Today’s post is by guest contributor William R. Wilkerson, Professor of American Government and Politics at SUNY-Oneonta. He can be reached at bill [dot] wilkerson [at] oneonta [dot] edu.
As I noted in my previous post, I am teaching Law Courts and Politics as an online course this summer. In the past, I have used email and the Blackboard LMS for communication in online courses. Students don’t respond to email as they once did, and while Blackboard has about every tool you could imagine, discussion forums are clunky and the mobile app is unsatisfactory. After listening to a podcast interview with political scientist Steven Michels, I decided to give Slack a try. My wife uses Slack at work as an officer of a professional association board and she had good things to say about it. Examples of teaching with Slack are described here and here.
Slack is an integrated team communication tool. Only invited participants can be part of a team workspace, and it has tools for group discussion that can be divided into forums that are called channels. Channels can be open to the entire team or part of the team. Slack also has features like direct messaging, file sharing, video conferencing, and tagging of individuals. The free version works great for most purposes and its apps are fully compatible across platforms.
My hope is that Slack’s ease of use on mobile devices will encourage student discussion, which is an integral part of my course. Each week the class discusses two or three questions, and each question has a separate Slack channel. Hashtags help people track the multiple discussion threads. For example students are asked to tag posts about jury nullification using the hashtag #nullify. I have included other channels for questions on the grading system, announcements, links to readings, and video and audio clips.
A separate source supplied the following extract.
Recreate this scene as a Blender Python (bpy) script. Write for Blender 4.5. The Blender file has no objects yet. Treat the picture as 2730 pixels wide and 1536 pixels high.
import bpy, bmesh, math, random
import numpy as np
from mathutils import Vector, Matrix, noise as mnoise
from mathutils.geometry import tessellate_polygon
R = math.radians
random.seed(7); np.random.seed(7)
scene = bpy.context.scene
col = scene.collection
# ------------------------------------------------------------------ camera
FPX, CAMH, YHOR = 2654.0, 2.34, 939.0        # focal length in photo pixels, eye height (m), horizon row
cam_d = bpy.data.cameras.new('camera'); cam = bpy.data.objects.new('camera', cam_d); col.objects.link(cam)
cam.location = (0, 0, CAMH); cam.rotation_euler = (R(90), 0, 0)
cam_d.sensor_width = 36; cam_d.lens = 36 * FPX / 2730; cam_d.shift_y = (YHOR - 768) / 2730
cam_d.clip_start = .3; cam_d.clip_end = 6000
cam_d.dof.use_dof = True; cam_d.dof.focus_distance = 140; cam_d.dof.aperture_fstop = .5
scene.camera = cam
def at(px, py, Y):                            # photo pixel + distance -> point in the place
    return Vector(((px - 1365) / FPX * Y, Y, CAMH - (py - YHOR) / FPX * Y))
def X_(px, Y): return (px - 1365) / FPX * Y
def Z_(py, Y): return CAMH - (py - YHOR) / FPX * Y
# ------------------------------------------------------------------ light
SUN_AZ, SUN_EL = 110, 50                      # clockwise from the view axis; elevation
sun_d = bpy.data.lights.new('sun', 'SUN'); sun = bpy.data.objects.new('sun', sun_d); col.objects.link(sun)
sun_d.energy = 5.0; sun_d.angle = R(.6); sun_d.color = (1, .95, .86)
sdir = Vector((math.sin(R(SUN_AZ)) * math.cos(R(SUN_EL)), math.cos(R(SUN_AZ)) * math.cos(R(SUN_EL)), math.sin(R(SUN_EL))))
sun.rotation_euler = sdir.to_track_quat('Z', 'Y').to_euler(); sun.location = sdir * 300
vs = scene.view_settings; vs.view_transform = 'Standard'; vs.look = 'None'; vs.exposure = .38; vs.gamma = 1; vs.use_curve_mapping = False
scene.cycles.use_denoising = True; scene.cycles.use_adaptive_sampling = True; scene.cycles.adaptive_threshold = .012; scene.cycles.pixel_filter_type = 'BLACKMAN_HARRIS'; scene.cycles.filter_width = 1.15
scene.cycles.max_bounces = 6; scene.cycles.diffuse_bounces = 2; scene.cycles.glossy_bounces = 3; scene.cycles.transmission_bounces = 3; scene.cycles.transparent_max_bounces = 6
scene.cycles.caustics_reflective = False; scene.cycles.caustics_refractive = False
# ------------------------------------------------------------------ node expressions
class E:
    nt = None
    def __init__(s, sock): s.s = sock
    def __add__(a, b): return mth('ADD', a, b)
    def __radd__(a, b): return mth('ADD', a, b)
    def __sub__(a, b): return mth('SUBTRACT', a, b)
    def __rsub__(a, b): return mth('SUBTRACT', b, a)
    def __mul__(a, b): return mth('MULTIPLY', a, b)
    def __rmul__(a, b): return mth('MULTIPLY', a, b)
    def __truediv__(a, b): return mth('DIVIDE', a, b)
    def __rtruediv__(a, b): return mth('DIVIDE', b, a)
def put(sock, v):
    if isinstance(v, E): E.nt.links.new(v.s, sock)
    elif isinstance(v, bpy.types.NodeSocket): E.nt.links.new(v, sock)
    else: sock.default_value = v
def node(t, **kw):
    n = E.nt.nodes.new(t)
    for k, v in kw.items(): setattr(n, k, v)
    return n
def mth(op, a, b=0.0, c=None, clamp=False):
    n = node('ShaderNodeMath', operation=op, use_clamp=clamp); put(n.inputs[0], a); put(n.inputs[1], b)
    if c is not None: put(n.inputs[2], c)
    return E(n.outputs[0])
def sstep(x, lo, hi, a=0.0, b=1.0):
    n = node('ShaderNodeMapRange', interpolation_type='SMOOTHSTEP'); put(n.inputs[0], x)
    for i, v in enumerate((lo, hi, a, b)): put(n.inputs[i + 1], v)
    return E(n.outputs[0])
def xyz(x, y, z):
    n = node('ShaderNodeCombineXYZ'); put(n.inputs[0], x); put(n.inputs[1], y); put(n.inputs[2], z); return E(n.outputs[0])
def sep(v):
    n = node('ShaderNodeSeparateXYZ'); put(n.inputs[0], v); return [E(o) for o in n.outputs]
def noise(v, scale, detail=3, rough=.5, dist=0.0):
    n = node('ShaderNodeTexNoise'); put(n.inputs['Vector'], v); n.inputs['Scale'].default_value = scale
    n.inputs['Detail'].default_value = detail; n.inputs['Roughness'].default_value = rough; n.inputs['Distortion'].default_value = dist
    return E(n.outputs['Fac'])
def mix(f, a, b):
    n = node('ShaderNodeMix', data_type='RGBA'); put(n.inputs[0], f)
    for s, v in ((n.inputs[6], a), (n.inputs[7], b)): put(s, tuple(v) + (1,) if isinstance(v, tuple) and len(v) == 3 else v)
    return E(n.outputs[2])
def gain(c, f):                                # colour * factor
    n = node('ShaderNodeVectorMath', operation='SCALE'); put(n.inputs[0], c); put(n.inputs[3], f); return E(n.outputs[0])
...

You can “pin” content to the top of a channel so it doesn’t get buried.
While I am using Slack for direct messaging and announcements instead of email and Blackboard, quizzes, submission of assignments, and grading still take place on Blackboard. Blackboard has robust grading tools that have worked well for me in the past and grading with rubrics simplifies the process. I also like the transparency of the gradebook.
After one week students have learned what to do where and discussion is at least as good as in the past, though I am still trying to get students to engage consistently throughout the week. Students seem comfortable asking questions through direct messages. I will give a full report on my use of Slack after the course ends in August.